Assumptions Underlying Multivariate ANOVA with One Between-Subjects Factor
Level of measurement. Each criterion variable should be assessed on an interval or ratio level of measurement. The predictor variable should be a nominal-level variable (i.e., a categorical variable).
Independent observations. Across participants, a given observation should not be dependent on any other observation in any group. It is acceptable for the various criterion variables to be correlated with one another; however, a given participant’s score on any criterion variable should not be affected by any other participant’s score on any criterion variable. (For a more detailed explanation of this assumption, see Chapter 8, “t Tests: Independent Samples and Paired Samples.”)
Random sampling. Scores on the criterion variables should represent a random sample drawn from the populations of interest.
Multivariate normality. In each group, scores on the various criterion variables should follow a multivariate normal distribution. Under conditions normally encountered in social science research, violations of this assumption have a small effect on the Type I error rate (i.e., the probability of incorrectly rejecting a true null hypothesis). On the other hand, when the data are platykurtic (form a relatively flat distribution), the power of the test might be significantly attenuated. (The power of the test is the probability of correctly rejecting a false null hypothesis.) Platykurtic distributions can be transformed to better approximate normality (see Stevens, 2002; or Tabachnick & Fidell, 2001).

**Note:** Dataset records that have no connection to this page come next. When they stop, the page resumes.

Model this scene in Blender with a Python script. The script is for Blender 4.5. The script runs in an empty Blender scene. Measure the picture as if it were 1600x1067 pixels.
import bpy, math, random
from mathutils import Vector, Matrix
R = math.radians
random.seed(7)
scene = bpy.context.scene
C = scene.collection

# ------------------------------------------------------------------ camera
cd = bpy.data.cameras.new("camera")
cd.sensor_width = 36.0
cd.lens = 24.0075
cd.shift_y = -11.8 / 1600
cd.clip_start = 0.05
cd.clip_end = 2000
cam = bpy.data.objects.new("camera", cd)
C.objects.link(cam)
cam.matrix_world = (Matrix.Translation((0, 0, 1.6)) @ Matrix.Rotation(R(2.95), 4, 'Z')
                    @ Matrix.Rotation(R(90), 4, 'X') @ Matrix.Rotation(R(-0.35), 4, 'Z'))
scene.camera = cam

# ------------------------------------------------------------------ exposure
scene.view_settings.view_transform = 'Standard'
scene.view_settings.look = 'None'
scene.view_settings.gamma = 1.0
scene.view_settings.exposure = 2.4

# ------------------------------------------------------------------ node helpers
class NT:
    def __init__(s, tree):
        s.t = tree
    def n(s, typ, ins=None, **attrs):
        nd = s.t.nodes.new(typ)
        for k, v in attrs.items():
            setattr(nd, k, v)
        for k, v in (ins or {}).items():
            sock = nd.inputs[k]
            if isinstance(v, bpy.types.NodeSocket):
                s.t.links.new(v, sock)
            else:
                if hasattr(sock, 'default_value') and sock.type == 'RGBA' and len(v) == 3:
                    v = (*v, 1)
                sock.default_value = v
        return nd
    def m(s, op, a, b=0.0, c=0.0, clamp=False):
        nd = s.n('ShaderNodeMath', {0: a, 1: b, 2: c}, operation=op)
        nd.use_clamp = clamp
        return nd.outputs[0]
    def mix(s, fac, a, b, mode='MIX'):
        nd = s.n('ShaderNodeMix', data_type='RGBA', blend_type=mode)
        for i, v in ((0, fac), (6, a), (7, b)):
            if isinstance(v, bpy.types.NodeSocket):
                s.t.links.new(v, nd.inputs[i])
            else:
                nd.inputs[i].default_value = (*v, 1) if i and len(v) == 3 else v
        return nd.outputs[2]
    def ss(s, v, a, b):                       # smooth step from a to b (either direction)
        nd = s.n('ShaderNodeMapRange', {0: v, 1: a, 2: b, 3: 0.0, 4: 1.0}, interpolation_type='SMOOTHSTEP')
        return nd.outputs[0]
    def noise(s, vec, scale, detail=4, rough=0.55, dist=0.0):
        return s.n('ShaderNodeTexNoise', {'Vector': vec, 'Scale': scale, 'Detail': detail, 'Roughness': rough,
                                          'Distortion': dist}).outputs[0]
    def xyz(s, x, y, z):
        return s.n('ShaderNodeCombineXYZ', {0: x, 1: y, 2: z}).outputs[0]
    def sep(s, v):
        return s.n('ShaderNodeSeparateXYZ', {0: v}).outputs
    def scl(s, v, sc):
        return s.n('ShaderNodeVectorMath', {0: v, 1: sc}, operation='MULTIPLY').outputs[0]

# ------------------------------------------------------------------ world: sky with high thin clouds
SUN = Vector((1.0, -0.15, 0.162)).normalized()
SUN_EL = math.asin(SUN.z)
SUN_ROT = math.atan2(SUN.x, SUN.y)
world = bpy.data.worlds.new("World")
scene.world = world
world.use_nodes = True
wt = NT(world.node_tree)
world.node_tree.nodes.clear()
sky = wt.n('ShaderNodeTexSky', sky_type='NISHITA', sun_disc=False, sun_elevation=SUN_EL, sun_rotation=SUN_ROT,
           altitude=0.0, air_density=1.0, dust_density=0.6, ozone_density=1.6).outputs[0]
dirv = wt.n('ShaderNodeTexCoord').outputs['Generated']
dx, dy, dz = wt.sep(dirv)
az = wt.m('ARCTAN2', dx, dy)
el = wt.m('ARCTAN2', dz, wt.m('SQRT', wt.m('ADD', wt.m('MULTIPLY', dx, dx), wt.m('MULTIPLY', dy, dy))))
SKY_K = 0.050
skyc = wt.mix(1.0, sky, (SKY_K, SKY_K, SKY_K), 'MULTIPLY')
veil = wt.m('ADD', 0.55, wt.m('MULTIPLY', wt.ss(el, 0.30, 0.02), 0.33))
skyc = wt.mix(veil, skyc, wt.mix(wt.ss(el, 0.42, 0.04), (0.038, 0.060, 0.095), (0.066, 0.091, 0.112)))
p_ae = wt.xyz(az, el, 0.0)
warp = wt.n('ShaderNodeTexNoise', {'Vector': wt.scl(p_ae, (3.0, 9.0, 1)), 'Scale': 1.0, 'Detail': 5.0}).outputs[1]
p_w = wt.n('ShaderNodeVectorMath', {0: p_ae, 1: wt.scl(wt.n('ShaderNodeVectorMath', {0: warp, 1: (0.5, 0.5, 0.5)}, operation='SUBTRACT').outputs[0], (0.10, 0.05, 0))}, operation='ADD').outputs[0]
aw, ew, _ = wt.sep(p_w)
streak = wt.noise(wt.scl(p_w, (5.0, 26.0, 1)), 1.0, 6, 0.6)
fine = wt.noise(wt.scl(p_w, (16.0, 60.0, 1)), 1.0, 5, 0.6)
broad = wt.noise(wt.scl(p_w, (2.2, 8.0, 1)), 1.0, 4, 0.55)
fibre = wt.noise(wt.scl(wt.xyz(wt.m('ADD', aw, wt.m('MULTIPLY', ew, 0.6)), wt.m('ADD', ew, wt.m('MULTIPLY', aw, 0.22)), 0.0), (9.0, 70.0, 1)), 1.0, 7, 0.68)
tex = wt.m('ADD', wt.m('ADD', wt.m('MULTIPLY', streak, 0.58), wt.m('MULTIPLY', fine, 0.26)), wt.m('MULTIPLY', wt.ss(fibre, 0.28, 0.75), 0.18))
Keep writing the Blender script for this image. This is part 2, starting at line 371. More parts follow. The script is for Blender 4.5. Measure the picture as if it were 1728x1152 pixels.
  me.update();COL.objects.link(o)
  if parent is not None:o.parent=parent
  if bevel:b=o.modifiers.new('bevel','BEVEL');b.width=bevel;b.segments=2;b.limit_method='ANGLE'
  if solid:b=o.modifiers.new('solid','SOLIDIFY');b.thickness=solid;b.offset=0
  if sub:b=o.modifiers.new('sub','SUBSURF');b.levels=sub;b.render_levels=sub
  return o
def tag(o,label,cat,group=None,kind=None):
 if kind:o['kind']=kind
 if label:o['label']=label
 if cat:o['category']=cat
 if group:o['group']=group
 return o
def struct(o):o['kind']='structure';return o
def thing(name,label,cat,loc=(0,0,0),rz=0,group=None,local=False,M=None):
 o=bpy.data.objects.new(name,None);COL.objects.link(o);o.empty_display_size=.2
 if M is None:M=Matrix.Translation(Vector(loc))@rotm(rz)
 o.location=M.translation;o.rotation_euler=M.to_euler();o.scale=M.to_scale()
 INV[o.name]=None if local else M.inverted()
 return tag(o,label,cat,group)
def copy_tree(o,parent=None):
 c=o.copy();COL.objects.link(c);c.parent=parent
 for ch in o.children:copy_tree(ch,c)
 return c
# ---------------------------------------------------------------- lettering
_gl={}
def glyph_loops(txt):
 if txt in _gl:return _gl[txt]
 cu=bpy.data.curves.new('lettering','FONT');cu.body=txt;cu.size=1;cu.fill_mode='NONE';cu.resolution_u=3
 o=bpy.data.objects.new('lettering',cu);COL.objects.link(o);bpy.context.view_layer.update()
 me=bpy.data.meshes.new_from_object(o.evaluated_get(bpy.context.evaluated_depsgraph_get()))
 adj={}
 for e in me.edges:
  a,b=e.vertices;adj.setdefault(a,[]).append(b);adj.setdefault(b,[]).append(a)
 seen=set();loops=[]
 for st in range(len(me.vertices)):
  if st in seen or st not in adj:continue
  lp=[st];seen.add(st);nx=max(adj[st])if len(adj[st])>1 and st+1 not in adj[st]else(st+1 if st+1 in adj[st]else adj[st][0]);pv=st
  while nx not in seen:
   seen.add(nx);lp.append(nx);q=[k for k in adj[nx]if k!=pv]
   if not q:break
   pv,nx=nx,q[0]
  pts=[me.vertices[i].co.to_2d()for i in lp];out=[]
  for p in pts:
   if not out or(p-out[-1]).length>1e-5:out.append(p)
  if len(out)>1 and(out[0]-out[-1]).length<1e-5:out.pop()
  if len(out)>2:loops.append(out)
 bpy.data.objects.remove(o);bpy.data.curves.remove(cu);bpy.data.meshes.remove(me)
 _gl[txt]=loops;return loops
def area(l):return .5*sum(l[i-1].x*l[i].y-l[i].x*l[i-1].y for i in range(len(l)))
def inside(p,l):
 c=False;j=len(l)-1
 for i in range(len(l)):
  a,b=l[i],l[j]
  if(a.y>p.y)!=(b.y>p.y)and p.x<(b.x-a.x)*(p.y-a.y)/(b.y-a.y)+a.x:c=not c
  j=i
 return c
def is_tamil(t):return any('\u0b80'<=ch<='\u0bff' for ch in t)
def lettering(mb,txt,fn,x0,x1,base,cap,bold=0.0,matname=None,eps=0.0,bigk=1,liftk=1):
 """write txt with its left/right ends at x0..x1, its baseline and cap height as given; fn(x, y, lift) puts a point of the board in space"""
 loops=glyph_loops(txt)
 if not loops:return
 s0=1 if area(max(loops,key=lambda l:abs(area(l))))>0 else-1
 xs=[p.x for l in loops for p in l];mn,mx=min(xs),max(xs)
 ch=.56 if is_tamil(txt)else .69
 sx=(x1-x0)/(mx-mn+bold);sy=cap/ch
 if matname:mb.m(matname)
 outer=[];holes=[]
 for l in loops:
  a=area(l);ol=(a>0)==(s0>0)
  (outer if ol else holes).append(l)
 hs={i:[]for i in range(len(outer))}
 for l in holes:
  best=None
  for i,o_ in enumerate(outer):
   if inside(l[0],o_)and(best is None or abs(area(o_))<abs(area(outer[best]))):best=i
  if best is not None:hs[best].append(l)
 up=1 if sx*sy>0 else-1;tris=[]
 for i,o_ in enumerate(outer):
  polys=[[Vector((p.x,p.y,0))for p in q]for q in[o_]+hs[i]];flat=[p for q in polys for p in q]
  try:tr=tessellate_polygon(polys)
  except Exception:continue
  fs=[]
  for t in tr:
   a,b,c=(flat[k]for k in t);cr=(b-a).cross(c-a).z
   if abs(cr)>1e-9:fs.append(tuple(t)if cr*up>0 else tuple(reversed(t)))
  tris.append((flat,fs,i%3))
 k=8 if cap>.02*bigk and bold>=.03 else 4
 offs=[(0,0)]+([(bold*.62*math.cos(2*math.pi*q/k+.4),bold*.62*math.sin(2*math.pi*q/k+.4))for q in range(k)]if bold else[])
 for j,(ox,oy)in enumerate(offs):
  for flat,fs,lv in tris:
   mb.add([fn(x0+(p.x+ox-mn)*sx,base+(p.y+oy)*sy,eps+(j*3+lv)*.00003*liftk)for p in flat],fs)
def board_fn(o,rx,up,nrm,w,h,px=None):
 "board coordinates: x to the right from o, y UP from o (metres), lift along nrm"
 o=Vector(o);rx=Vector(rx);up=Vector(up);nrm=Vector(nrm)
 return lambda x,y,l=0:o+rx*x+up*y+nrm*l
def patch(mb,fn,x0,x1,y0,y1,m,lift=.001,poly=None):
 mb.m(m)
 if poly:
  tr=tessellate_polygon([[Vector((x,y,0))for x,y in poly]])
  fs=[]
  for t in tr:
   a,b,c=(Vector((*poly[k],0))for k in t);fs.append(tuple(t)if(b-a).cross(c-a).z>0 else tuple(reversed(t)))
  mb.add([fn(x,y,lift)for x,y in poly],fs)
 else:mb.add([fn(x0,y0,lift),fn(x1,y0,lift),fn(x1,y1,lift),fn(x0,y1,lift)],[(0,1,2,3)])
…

Homogeneity of covariance matrices. In the population, the criterion-variable covariance matrix for a given group should equal the covariance matrix for each remaining group. This is the multivariate extension of the “homogeneity of variance” assumption in univariate ANOVA. To illustrate, consider a simple example with just two groups and three criterion variables (V1, V2, and V3). To satisfy the homogeneity assumptions, the variance of V1 in group 1 must equal the variance of V1 in group 2. The same must be true for the variances of V2 and V3. In addition, the covariance between V1 and V2 in group 1 must equal the covariance between V1 and V2 in group 2. The same must be true for the remaining covariances (between V1 and V3 and between V2 and V3). It becomes evident that the number of corresponding elements that must be equal increases dramatically as the number of groups increases and/or as the number of criterion variables increases. For this reason, the homogeneity of covariance assumption is rarely satisfied in real-world research. Fortunately, the Type I error rate associated with MANOVA is relatively robust against typical violations of this assumption so long as the sample sizes are equal. The power of the test, however, tends to be attenuated when the homogeneity assumption is violated.